Exactly. Martin Lawrence is known known for comedy roles, as a viewer, it was striking to see him playing such a serious character. What did you think about seeing Lawrence step out of his comfort zone?
Well, we had some good laughs in between takes [laughs]. But I noticed that he would stay in character. With a few exceptions, where I saw Martin being the Martin Lawrence that we all know, through some takes where he couldn’t resist, where he kind of couldn’t resist. For the rest, I think he was disciplined to keep himself in character. I remember seeing him outside a mobile home and walking to the set, and having that sadness of, in the story, he’s a tortured detective with a past. So he was keeping that in the back of his head. I really appreciated [that] he was doing that because it gave me the confidence, “Okay, this guy’s taking this very seriously.”
The movie features a story that’s full of plenty of twists and turns. Going back to the beginning of the process, what drew you to the script as a director?
I wanted to mislead the audience a little bit in trying to make them guess at something and then be wrong. I think in the script, we had even more elements to distract and more convoluted, and we had to simplify it a little bit. But hopefully, I will still be able to maintain that intention. So I’m a big fan of The Village and Sixth Sense by [M. Night] Shyamalan. So I thought, “What if I can do a detective story with a little bit of paranormal/supernatural element in a combined art?”
Then maybe let the people think this is traditional, and we know what’s going on to the end, and then leave everybody surprised. But basically, this is the story about geo detectives, Martin Lawrence and Melissa Roxburgh, [and] they go through a similar experience, but one doesn’t do the mistake of the other one. The other one doesn’t open herself to the world. It’s basically how a different decision can change in the course of your story.
Another theme of the story, at least in a subtle way, is clearly religion, as it impacts Jake, The Artist, and Mary in multiple ways. How did you approach that as a director?
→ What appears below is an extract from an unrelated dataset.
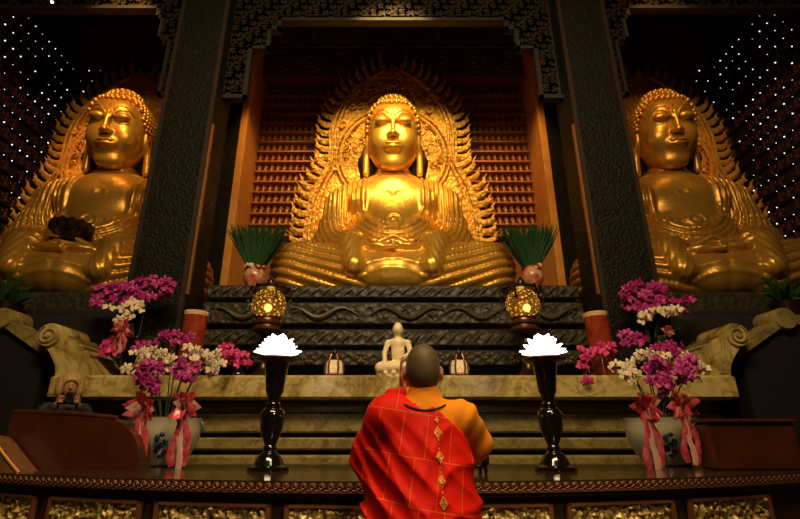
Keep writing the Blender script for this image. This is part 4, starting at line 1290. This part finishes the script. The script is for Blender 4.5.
def inner(X, Y, Z):
    d = torso_cloth(X, Y, Z, 0)
    d = su(d, arm_cloth(X, Y, Z, SHR, ELR, 1, .006), .03)
    d = su(d, cap(X, Y, Z, (0, -.012, 1.40), (0, -.004, 1.465), .078, .072), .03)
    t1 = (Z*1.0 - X*.9)*70 + 4*np.sin(X*17)
    d = d - .0035*np.sin(t1*.7)*sstep(.10, .18, X)
    d = np.maximum(d, -(cap(X, Y, Z, (0, .0, 1.44), (0, .03, 1.60), .066, .066)))
    return np.maximum(d, .9-Z)
V, Fc = sculpt(inner, (-.33, -.26, .88), (.36, .33, 1.56), .0075)
link('inner_robe', np_mesh('monk inner robe', V, Fc), M['orange'], root)
def kas(X, Y, Z):
    ax = np.abs(X)
    d = torso_cloth(X, Y, Z, .014)
    d = su(d, arm_cloth(X, Y, Z, SHL, ELL, -1, .014), .07)
    # cloth hanging from the raised left arm
    d = su(d, cap(X, Y, Z, (-.205, .07, 1.19), (-.14, .02, .85), .070, .085), .08)
    d = su(d, cap(X, Y, Z, (0.02, .0, .95), (0.02, .0, .12), .20, .26), .1)
    # folds: long drapes swinging from the left shoulder down to the right hip
    ph = (X*1.0 + (Z-1.2)*.55 + .10*np.sin(Z*6))*48
    w_ = sstep(1.45, 1.2, Z)
    q1 = 1-np.abs(np.sin(ph*.5)); q2 = 1-np.abs(np.sin((X*1.1+(Z-1.2)*.9+.05*np.sin(Z*9+X*5))*31)); q3 = 1-np.abs(np.sin((X*.8-Z*.75+.04*np.sin(X*20))*26+1))
    d = d - w_*(.018*q1**1.5*(.5+.5*sstep(.08, -.15, X)) + .014*q2**2*sstep(.06, -.12, X)) - .012*q3**2*sstep(-.12, .08, X)*sstep(1.42, 1.3, Z)
    # cut away from the bare orange right shoulder
    cut = (Z - 1.405) + (X-.045)*0.92           # line from neck down to the right arm, on the back
    cutp = np.maximum(-cut*.74, -(Z-1.16))
    d = np.maximum(d, np.where(X > -.02, cut*.74, -1))
    d = np.maximum(d, -(cap(X, Y, Z, (0, -.004, 1.445), (0, .02, 1.60), .086, .08)))
    d = np.maximum(d, Z-1.51)
    return np.maximum(d, .03-Z)
V, Fc = sculpt(kas, (-.40, -.34, .0), (.36, .34, 1.58), .009)
link('kasaya', np_mesh('monk red robe', V, Fc), M['kasaya'], root)
def back_y(x, z, fn):
    y = np.arange(-.36, .1, .002, dtype=np.float32); d = fn(np.full_like(y, x), y, np.full_like(y, z))
    k = np.argmax(d < 0); return float(y[k])
mb = MB(); pts = []
def gx(z): return .045 + .03*(1.40-z)
for i in range(60):
    z = 1.385-.0085*i; pts.append(Vector((gx(z), back_y(gx(z), z, kas)-.002, z)))
for i in range(0, 59, 1):
    if i % 2 == 0: mb.tube([pts[i], pts[i+1]], .0022, 5)
mb.obj('gold_seam', M['gold_thread'], root)
for py in (420, 433, 458, 482, 504):
    z = at(434, py, 2.0).z; x = gx(z); y = back_y(x, z, kas)-.004; s_ = .018 if py != 420 else .009
    mb = MB(); q = [(0, s_*1.15), (s_*.75, 0), (0, -s_*1.15), (-s_*.75, 0), (0, s_*1.15)]
    mb.tube([(x+a, back_y(x+a, z+b, kas)-.003, z+b) for a, b in q], .003, 5)
    mb.tube([(x+a*.45, back_y(x+a*.45, z+b*.45, kas)-.003, z+b*.45) for a, b in q], .003, 5)
    mb.obj('gold_ornament', M['gold_thread'], root)
both = lambda X, Y, Z: np.minimum(kas(X, Y, Z), inner(X, Y, Z))
mb = MB(); cp = []
for i in range(15):
    u = i/14; x = -.085+.175*u; z = 1.418-.024*math.sin(math.pi*min(1, u*1.0))**.8
    cp.append((x, back_y(x, z, both)-.003, z))
mb.tube(cp, .0042, 6)
mb.obj('neck_cord', M['cord'], root)

# ================================================================== onlooker with camera
PD = 5.06; pc = at(73, 374, PD)
root = thing('person', 'fair-haired person in black peering through a camera behind the left chest', 'person', (pc.x, PD, pc.z-1.64), R(36))
PB = pc.z-1.64
o = sbox('trim_10', (-5.4, 4.8, 0), (-3.0, 5.3, PB), M['plat_dark']); o['label'] = 'low dark step at the left end of the altar'
hx, hy, hz_ = .0, -.02, 1.53
def p_body(X, Y, Z):
    ax = np.abs(X)
    d = ell(X, Y, Z, (0, .0, 1.545), (.078, .095, .095))
    d = su(d, ell(X, Y, Z, (0, -.04, 1.48), (.06, .062, .075)), .03)
    d = su(d, cap(X, Y, Z, (0, -.098, 1.53), (0, -.118, 1.49), .010, .015), .012)
    d = ss(d, ell(ax, Y, Z, (.03, -.105, 1.53), (.018, .014, .010)), .01)
    d = su(d, ell(ax, Y, Z, (.03, -.082, 1.53), (.012, .012, .009)), .004)
    d = su(d, ell(X, Y, Z, (0, -.098, 1.462), (.024, .012, .009)), .006)
    d = su(d, ell(ax, Y, Z, (.08, 0, 1.515), (.012, .024, .032)), .008)
    d = su(d, cap(X, Y, Z, (0, .01, 1.32), (0, 0, 1.46), .055, .05), .03)
    d = su(d, ell(X, Y, Z, (0, 0, 1.15), (.15, .09, .22)), .05)
    d = su(d, cap(ax, Y, Z, (.05, 0, 1.31), (.155, 0, 1.29), .05, .055), .04)
    d = su(d, ell(X, Y, Z, (0, 0, .92), (.15, .10, .16)), .06)
    d = su(d, cap(ax, Y, Z, (.085, 0, .86), (.085, 0, .47), .075, .052), .03)
    d = su(d, cap(ax, Y, Z, (.085, 0, .47), (.085, .01, .07), .052, .034), .02)
    d = su(d, cap(ax, Y, Z, (.085, .03, .035), (.09, -.13, .03), .036, .03), .02)
    Z0 = Z; ZH = Z + .055
    for s in (-1, 1):
        e = (s*.24, -.13, 1.17); w_ = (s*.088, -.22, 1.33)
        a = su(cap(X, Y, Z, (s*.16, 0, 1.29), e, .048, .04), cap(X, Y, Z, e, w_, .038, .026), .015)
        d = su(d, a, .02)
        h = ell(X, Y, ZH, (s*.082, -.225, 1.425), (.02, .034, .042))
        for k, (zz, ln) in enumerate(((1.395, .05), (1.415, .058), (1.435, .06), (1.453, .054))):
            h = su(h, np.minimum(cap(X, Y, ZH, (s*.085, -.25, zz), (s*.078, -.275, zz+.004), .0095, .009), cap(X, Y, ZH, (s*.078, -.275, zz+.004), (s*(.078-ln*.7), -.272, zz+.006), .009, .007)), .005)
        h = su(h, cap(X, Y, ZH, (s*.075, -.20, 1.40), (s*.055, -.172, 1.43), .011, .009), .006)
        d = su(d, h, .01)
    return np.maximum(d, -Z)
V, Fc = sculpt(p_body, (-.34, -.32, -.01), (.34, .16, 1.68), .0085)
link('body', np_mesh('onlooker body', V, Fc), M['skin'], root)
def p_hair(X, Y, Z):
    ax = np.abs(X)
    d = ell(X, Y, Z, (0, .005, 1.56), (.112, .118, .104))
    d = su(d, ell(ax, Y, Z, (.088, -.01, 1.49), (.040, .07, .10)), .03)
    d = su(d, ell(X, Y, Z, (0, .05, 1.48), (.09, .06, .11)), .03)
    face = ell(X, Y, Z, (0, -.12, 1.485), (.069, .12, .078))
    d = ss(d, face, .012)
    d = ss(d, cap(X, Y, Z, (-.02, -.16, 1.56), (.035, -.12, 1.60), .030, .012), .01)
    d = np.maximum(d, 1.425-.02*np.abs(np.sin(X*60))-Z)
    return d - .0018*np.sin(X*190+Z*25)
V, Fc = sculpt(p_hair, (-.15, -.14, 1.34), (.15, .15, 1.70), .0075)
link('hair', np_mesh('onlooker hair', V, Fc), M['blond'], root)
def p_coat(X, Y, Z):
    ax = np.abs(X)
    d = ell(X, Y, Z, (0, 0, 1.13), (.175, .115, .24))
    d = su(d, cap(ax, Y, Z, (.05, 0, 1.30), (.155, 0, 1.285), .062, .067), .04)
    d = su(d, cap(X, Y, Z, (0, 0, 1.0), (0, 0, .55), .15, .18), .06)
    for s in (-1, 1):
        e = (s*.24, -.13, 1.17); w_ = (s*.105, -.21, 1.30)
        d = su(d, su(cap(X, Y, Z, (s*.16, 0, 1.285), e, .062, .055), cap(X, Y, Z, e, w_, .055, .042), .02), .03)
    d = np.maximum(d, -cap(X, Y, Z, (0, 0, 1.36), (0, -.02, 1.5), .058, .058))
    return np.maximum(d, .45-Z)
V, Fc = sculpt(p_coat, (-.36, -.30, .43), (.36, .22, 1.42), .0095)
link('coat', np_mesh('onlooker coat', V, Fc), M['black_cloth'], root)
t = thing('camera', 'black camera held up to the face of the fair-haired onlooker', 'camera', (pc.x+.215*math.sin(R(36)), PD-.215*math.cos(R(36)), PB+1.33), R(36))
MB().box((-.068, -.03, 0), (.068, .03, .085), b=.01).obj('body', M['black_plastic'], t, smooth=False)
MB().box((-.026, -.028, .085), (.026, .03, .112), b=.008).obj('viewfinder', M['black_plastic'], t, smooth=False)
MB().lathe([(.001,0),(.036,0),(.036,.05),(.034,.07),(.028,.07),(.026,.06),(.001,.058)], 22, Matrix.Translation((0,-.03,.042)) @ Matrix.Rotation(R(90),4,'X')).obj('lens', M['black_plastic'], t)

# small ceiling lamp glimpsed at the top left
c = at(52, 0, 5.9)
t = thing('ceiling_spot', 'small bright ceiling spot lamp at the top left corner', 'lamp', (c.x, 5.9, 9.95))
p = at(52, 2, 5.9); t.location = (p.x, 5.9, p.z)
MB().ball((0,0,0), .022, 10, 7).obj('bulb', M['bulb'], t)
MB().lathe([(.03,.0),(.06,-.01),(.055,.06),(.02,.09),(.012,.10),(.012,11.6-p.z),(.001,11.6-p.z)], 14).obj('housing', M['dark_bronze'], t)

# ================================================================== lights
def spot(loc, tgt, energy, size, color, blend=.6, rad=.15):
    li = bpy.data.lights.new('spot', 'SPOT'); li.energy = energy; li.spot_size = R(size); li.color = color
    li.spot_blend = blend; li.shadow_soft_size = rad
    o = bpy.data.objects.new('spot_light', li); COL.objects.link(o); o.location = loc
    o.rotation_euler = (Vector(tgt)-Vector(loc)).to_track_quat('-Z', 'Y').to_euler(); return o
warm = (1.0, .65, .22); deep = (1.0, .50, .15)
spot((0, 3.6, 8.95), (0, 8.2, 6.15), 1800, 33, warm, .6, .10)
for sx in (-1, 1):
    spot((sx*2.3, 7.3, 9.1), (sx*2.7, 9.6, 5.2), 270, 60, deep, .8, .10)  # added to brighten the alcove shelves, sources unseen
    spot((sx*1.0, 7.0, 8.9), (sx*.65, 9.0, 6.5), 330, 66, (1, .68, .24), .9, .10)  # added to brighten the central halo, unseen behind the valance
spot((-4.0, 4.2, 9.0), (-5.2, 8.2, 6.35), 950, 34, deep, .5, .10)
spot((-6.2, 7.1, 9.0), (-6.1, 9.1, 5.8), 260, 66, deep, .8, .10)  # added light for the left halo, unseen behind its valance
spot((4.0, 4.2, 9.0), (5.15, 8.2, 6.35), 350, 34, deep, .5, .10)
spot((6.0, 7.1, 9.0), (5.8, 9.1, 5.8), 95, 66, deep, .8, .10)  # added light for the right halo, unseen behind its valance
spot((.3, 3.4, 4.6), (.1, 5.5, 2.0), 60, 50, (1, .78, .46), .9, .1)  # added to lift the ivory statue and mid ledge, source unseen
spot((1.5, -.5, 4.7), (.05, 2.6, 1.2), 320, 50, (1, .74, .44), .9, .25)
def area(loc, tgt, energy, sx, sy, color):
    li = bpy.data.lights.new('area', 'AREA'); li.energy = energy; li.shape = 'RECTANGLE'; li.size = sx; li.size_y = sy; li.color = color
    o = bpy.data.objects.new('ambient_fill_light', li); COL.objects.link(o); o.location = loc
    o.rotation_euler = (Vector(tgt)-Vector(loc)).to_track_quat('-Z', 'Y').to_euler(); return o
area((0, .2, 7.5), (0, 5.3, 1.5), 480, 4.5, 1.2, (1, .70, .38))  # ambient fill added over the ledge, no visible fixture

w = bpy.data.worlds.new('World'); SC.world = w; w.use_nodes = True
w.node_tree.nodes['Background'].inputs['Color'].default_value = (.9, .55, .3, 1)
w.node_tree.nodes['Background'].inputs['Strength'].default_value = .01

cd = bpy.data.cameras.new('camera'); cam = bpy.data.objects.new('view_camera', cd); COL.objects.link(cam)
cam.location = (0, 0, CAMH); cam.rotation_euler = (R(90+PITCH), 0, 0)
cd.sensor_width = 36; cd.lens = F/800*36; cd.shift_x = 7/800; cd.clip_start = .05; cd.clip_end = 60
SC.camera = cam
SC.view_settings.view_transform = 'Standard'; SC.view_settings.look = 'None'
SC.view_settings.exposure = 0.0; SC.view_settings.gamma = 1.0
SC.view_settings.use_curve_mapping = False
It is connected with the religious and religion in art. I was a fine art painter for many years in Italy, and I used to paint copies of 16th -century painting and work in a church doing a restoration. I remember, one of my first emotional [scares] that I had when I was a kid, I was like seven, we entered into this old church. There was a Jesus with a crown, bleeding, in painting in the church, in the dark. It was around lunchtime, and we all go in. Then we all watch the painting, like imagine six kids watching this painting. Very dark because the smoke from the candles. I just heard a boy say, “It moved the eyes!” We all ran, terrorized.
I think there was something, in religious iconography, crucifixion, and stuff like that, it’s also scary. So I thought [The] Artist tried to be a great painter, and the best way to learn painting is through copying the master. Usually, the masters do religious painting because the masters in the 15th-16th century, all religion-oriented. So I think this guy, copying all this painting, he started to have the religion going into his head because of the painting. Then religion started to give him a reason to do what he does as an excuse for the problem that he had as a child.
Overall, what did you enjoy the most in the process of making the movie?
I really enjoyed it. I had the chance to work with two of the best painters in Italy that did some of the painting for the film, which happened to be, we grew up together, and now they’re very famous. I feel like I abandoned painting to be a filmmaker, but I kind of reunited with that. I’m very proud of the last scene of the film.